Summing up the technical landscape for downloadable movies, analyst Josh Bernoff of Forrester Research said that “there’s not going to be enough people with the right devices to have an enjoyable experience for three to five years.”

Apple Chief Executive Steve Jobs also pressed the studios to cut their wholesale prices sharply so he could sell downloadable movies for $10. That’s $6 to $8 less than the studios demand for a new-release DVD. Many studio executives fear that movie buyers will simply replace DVDs with downloads. They want to keep profit margins the same for both types of product. Given the relatively small difference in cost between a mass-produced DVD and a downloadable movie (as little as $2 to $3, analysts and studio executives say), studios are looking for wholesale prices of about $14 or $15. Throw on another dollar or two for the retailer, and a downloadable film doesn’t seem like much of a bargain -- especially when there’s no easy way to watch it on TV or make a permanent copy.

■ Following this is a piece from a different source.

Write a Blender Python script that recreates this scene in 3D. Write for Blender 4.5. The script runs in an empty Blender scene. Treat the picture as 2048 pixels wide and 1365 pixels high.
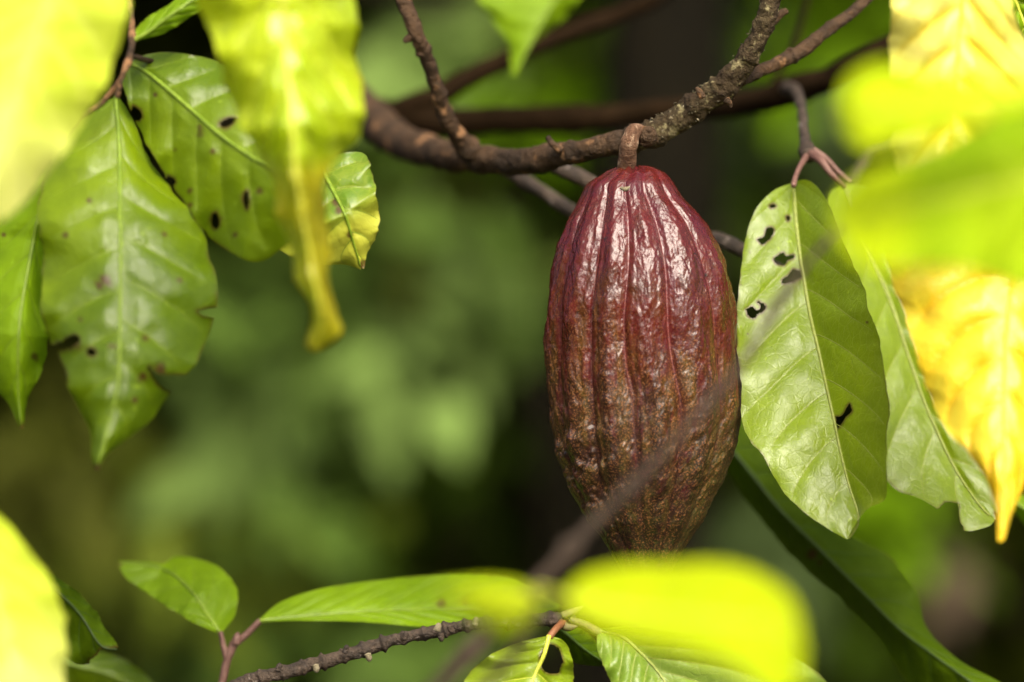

In spite of all these impediments, Apple still managed to sell more than 125,000 Disney movies in its first week, generating about $1 million for the studio. The store’s sales dwarfed those at all other downloadable movie outlets, suggesting that Apple was once again succeeding where its predecessors had failed. Still, the chances of Apple revolutionizing the way people buy movies as quickly as it did with music are slim, given the critical differences between those markets.

Simply put, the music industry was ready for change when Apple launched its iTunes Music Store in 2003 -- millions of people were already downloading tunes and using their computers as jukeboxes, and the sharp drop in CD sales made the labels receptive to Apple’s terms. Apple also was already selling a device that perfectly captured all the benefits of the change from CDs to downloadable tunes.

That’s not the case with movies. Downloadable movies may ultimately prove to be more compelling than DVDs, but they’re not today -- either for Hollywood or the average movie buff.